Sunday, June 7, 2015

Arts & music festivals

In my hometown of Sackville, N.B., they'd have a musical festival every March.  My mother told me that at one festival event  she heard someone playing a piano and said to a stranger, "That piano's really out of tune!" It turned out that she was talking to the piano tuner! (That's what the English call "dropping a brick.")

I remember that in Grade 2 my class was going to sing a song in some competition at the festival. (I don't remember what the song was.) But on the day when we were going to sing, there was a bomb scare!  They spent the whole day searching the place for a bomb, and we didn't get to sing our song.  Some teenager went to Juvenile Court for causing the scare.  That's when I learned that life isn't fair.

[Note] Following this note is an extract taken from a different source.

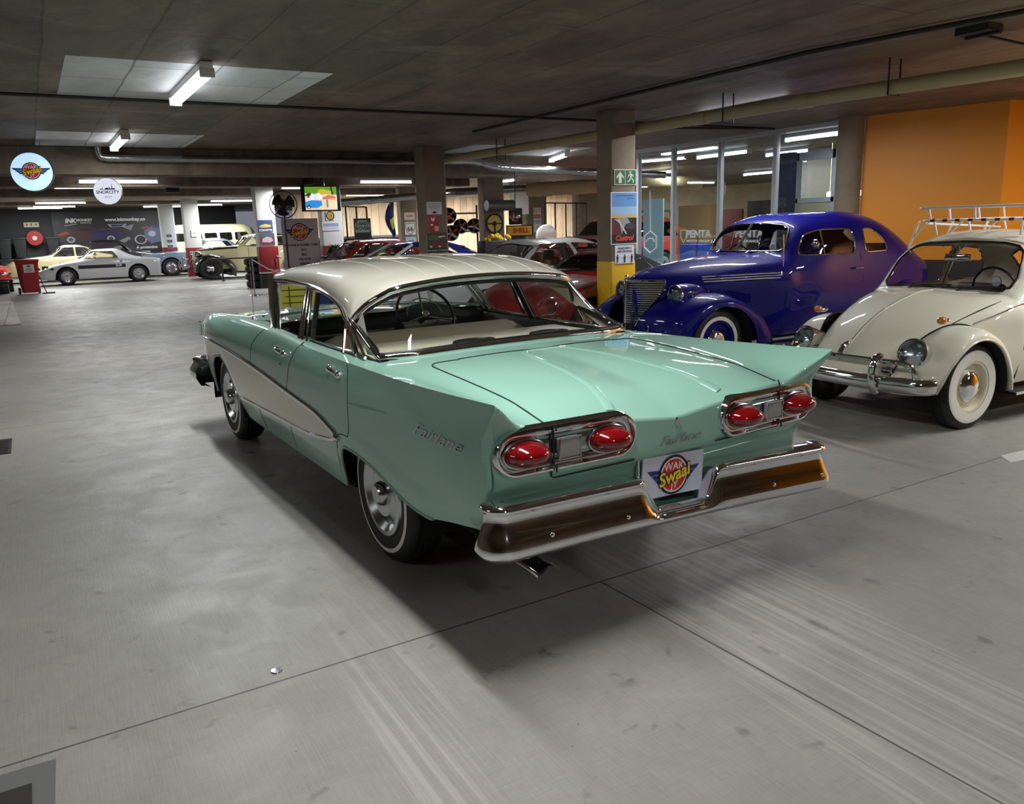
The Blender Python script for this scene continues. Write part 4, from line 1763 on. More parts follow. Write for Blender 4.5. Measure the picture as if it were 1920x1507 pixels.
        L = [(1.92, .600, .945), (2.1, .585, .905), (2.3, .535, .83), (2.5, .49, .745), (2.7, .435, .63), (2.85, .385, .53), (2.96, .33, .45), (2.99, .25, .40)]
        sm.tube([(float(p[0]), sg * (float(p[1]) + .004), float(p[2]) + .006) for p in spl(L, 5)], .0045, 6)
        sm.obj('bonnet_seam', R)
        hn = MB(BLACK)
        hn.ball((2.94, sg * .40, .475), (.02, .055, .022), 12, 6)
        hn.use(CHROME)
        for k in range(-3, 4):
            hn.box(2.95, 2.966, sg * .40 + k * .013 - .003, sg * .40 + k * .013 + .003, .457, .493)
        hn.obj('horn_grille', R)
    # centre rib and handle on the bonnet
    ri = MB(IVORY)
    cz = K[5][1]
    fz = pch(cz)
    ri.tube([(x, 0, fz(x) + .001) for x in np.linspace(1.92, 2.93, 40)], .011, 8, flat=(.5, 1), up=(0, 0, 1))
    ri.obj('bonnet_rib', R, angle=80)
    ch = MB(CHROME)
    ch.tube([(x, 0, fz(x) + .007) for x in np.linspace(2.2, 2.88, 30)], .0045, 6)
    ch.obj('bonnet_strip', R)
    ch = MB(CHROME)
    ch.tube(spl([(2.915, .0, .645), (2.975, 0, .625), (3.01, 0, .57), (3.0, 0, .515)], 5), [.012] + [.020] * 14 + [.014], 8)
    ch.obj('bonnet_handle', R)
    # apron under the bonnet
    ap = MB(IVORY)
    ap.grid([[(x - .30 * (abs(y) / .55)**2.5, y, z) for y in np.linspace(-.55, .55, 21)] for x, z in ((2.98, .46), (2.98, .41), (2.95, .375), (2.88, .36))])
    ap.obj('front_apron', R, angle=80)
    # bumper
    b = MB(CHROME)
    cv = lambda y: 3.10 - .16 * (abs(y) / .82)**2.2
    P = [(cv(y), y, .395) for y in np.linspace(-.68, .68, 41)]
    P = [(P[0][0] - .12, -.745, .395), (P[0][0] - .04, -.725, .395)] + P + [(P[-1][0] - .04, .725, .395), (P[-1][0] - .12, .745, .395)]
    b.tube(P, .060, 12, flat=(1.0, .55), up=(0, 0, 1))
    ob = b.obj('front_bumper', R, angle=80)
    for sg in (1, -1):
        o_ = MB(CHROME)
        y = sg * .40
        o_.tube(spl([(cv(y) + .01, y, .32), (cv(y) + .055, y, .38), (cv(y) + .06, y, .48), (cv(y) + .03, y, .58), (cv(y) - .03, y, .605)], 5), [.030] * 20 + [.022], 10, flat=(.8, 1.1), up=(1, 0, 0))
        o_.obj('overrider', ob)
    rl = MB(CHROME)
    y1 = .64
    rl.tube(spl([(cv(-y1) - .03, -y1 - .02, .42), (cv(-y1) - .01, -y1 - .02, .50), (cv(y1) - .0, -y1 + .04, .555), (3.06, -.4, .565), (3.10, 0, .565), (3.06, .4, .565), (cv(y1) - .0, y1 - .04, .555), (cv(y1) - .01, y1 + .02, .50), (cv(y1) - .03, y1 + .02, .42)], 6), .019, 10)
    rl.obj('bumper_rail', ob)
    # inside
    i = MB(DARK)
    i.box(-.5, 2.2, -.50, .50, .22, .30)
    for sg in (1, -1):
        i.grid([[(2.4 + .37 * math.cos(a), sg * y, .33 + .37 * math.sin(a)) for a in np.linspace(-.2, PI + .2, 14)] for y in (.78, .50)])
        i.grid([[(2.4 + r * math.cos(a), sg * .50, .33 + r * math.sin(a)) for a in np.linspace(-.2, PI + .2, 14)] for r in (.37, .01)])
    i.obj('underbody', R)
    d = MB(BLACK)
    d.box(1.60, 1.82, -.58, .58, .88, .975, .02)
    d.tube([(1.50 + .13 * math.cos(a) * .35, .28 + .19 * math.sin(a), 1.0 + .19 * math.cos(a)) for a in np.linspace(0, 2 * PI, 30, endpoint=False)], .010, 8, closed=True)
    d.obj('dashboard', R)
    for y in (-.30, .30):
        s_ = MB(mat('dark_red_seat', (58, 24, 24), .6))
        s_.box(.72, .84, y - .24, y + .24, .5, .99, .05)
        s_.obj('front_seat', R)
    s_ = MB(mat('dark_red_seat', (58, 24, 24), .6))
    s_.box(.0, .16, -.52, .52, .5, .90, .05)
    s_.obj('rear_seat', R)
    mr = MB(CHROME)
    mr.box(1.57, 1.60, -.14, .10, 1.235, 1.30, .012)
    mr.tube([(1.585, 0, 1.30), (1.60, 0, 1.37)], .006, 6)
    mr.obj('rear_view_mirror', R)
    sk = MB(mat('licence_disc', (170, 176, 178), .5))
    sk.use(BLACK)
    sk.lathe([(.045, 0), (.001, .001)], 24, 'x', (1.745, .44, 1.09))
    sk.use(mat('licence_disc', (170, 176, 178), .5))
    sk.lathe([(.040, .003), (.001, .004)], 24, 'x', (1.745, .44, 1.09))
    sk.obj('licence_disc', R)
    for sg, y in ((1, .20), (1, -.25)):
        w = MB(BLACK)
        w.tube([(1.90, y, 1.015), (1.84, y + .10, 1.045), (1.80, y + .34, 1.05)], .006, 6)
        w.obj('wiper', R)
    # roof rack
    k = MB(mat('white_rack_enamel', (228, 226, 220), .35))
    k.tube([(.15, -.56, 1.50), (1.30, -.56, 1.56)], .011, 8)
    ro = []
    hw, xf, xb = .55, 1.42, .05
    lo_z, hi_z = 1.585, 1.70
    low = [(xf, -hw + .08), (xf, hw - .08), (xf - .08, hw), (xb, hw), (xb, -hw), (xf - .08, -hw)]
    for z, ex, ey in ((lo_z, 0, 0), (hi_z, .02, .03)):
        k.tube([(x + (ex if x > 1 else 0), y + (ey if y > 0 else -ey), z + (.02 if z > 1.7 and abs(y) < .3 else 0)) for x, y in dens(low, .2)], .011, 8, closed=True)
    for x, y in ((xf, -.42), (xf, 0), (xf, .42), (.95, -hw), (.95, hw), (.5, -hw), (.5, hw), (.1, -hw), (.1, hw)):
        k.tube([(x, y, lo_z), (x + (.02 if x > 1.3 else 0), y * 1.04, hi_z)], .009, 6)
    for x in (xf - .02, .9, .35):
        for sg in (1, -1):
            k.tube([(x + .06, sg * .60, 1.335), (x, sg * hw, lo_z)], .011, 8)
            k.tube([(x - .02, sg * .38, 1.455), (x, sg * .40, lo_z)], .010, 8)
            k.tube([(x + .04, sg * .585, 1.42), (x, sg * .44, lo_z)], .007, 6)
    for y in np.linspace(-.4, .4, 5):
        k.tube([(xb, y, lo_z), (xf, y, lo_z)], .007, 6)
    k.obj('roof_rack', R)
    for n_, y in enumerate(np.linspace(-.40, .44, 8)):
        dk = MB(mat('red_strap', (90, 24, 24), .6))
        dk.tube([(xf, y - .022, lo_z + .001), (xf, y + .022, lo_z + .001)], .0125, 8)
        dk.obj('rack_band', R)
    return R
NAVY = mat('royal_blue_paint', (3, 5, 104), .5, 0, .7, spec=.1)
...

One year I sang in a competition, with a song about an aspiring sailor, with the line, "I'll bring you a parrot in a cage when I sail my ship back home!"  The winner had a way better song than mine.  It went, "We are the King's men, hale and hearty, marching to meet our Bonapartey!"

I also played piano in a few competitions.  But I didn't really care for that:  the adjudicator's criticisms would get to me.  But my sister Moira was a good pianist and competed in festivals in Saint John and Halifax as well as Sackville.

Friday, June 5, 2015

Embarrassing moments

My sisters used to read Young Miss magazine. (It's now called YM.) One of its running features was called "Was My Face Red!" in which girls wrote in and described their most embarrassing experiences.  One girl mentioned the time that people were visiting her house but she was dressed shabbily, so she hid in the closet to avoid them.  Of course they opened up the closet and saw her inside!  Stories like that.

I try not to think about my own embarrassing moments.  I suppose I've gone through a few that are so embarrassing I don't want to write about them here.  So sue me.

One kind of person that really annoyed me in school (and still does today!) was the sort who'd notice when you brought embarrassment on yourself, then remind you of it later just to be mean.  It's the old "Hit him where it hurts" instinct.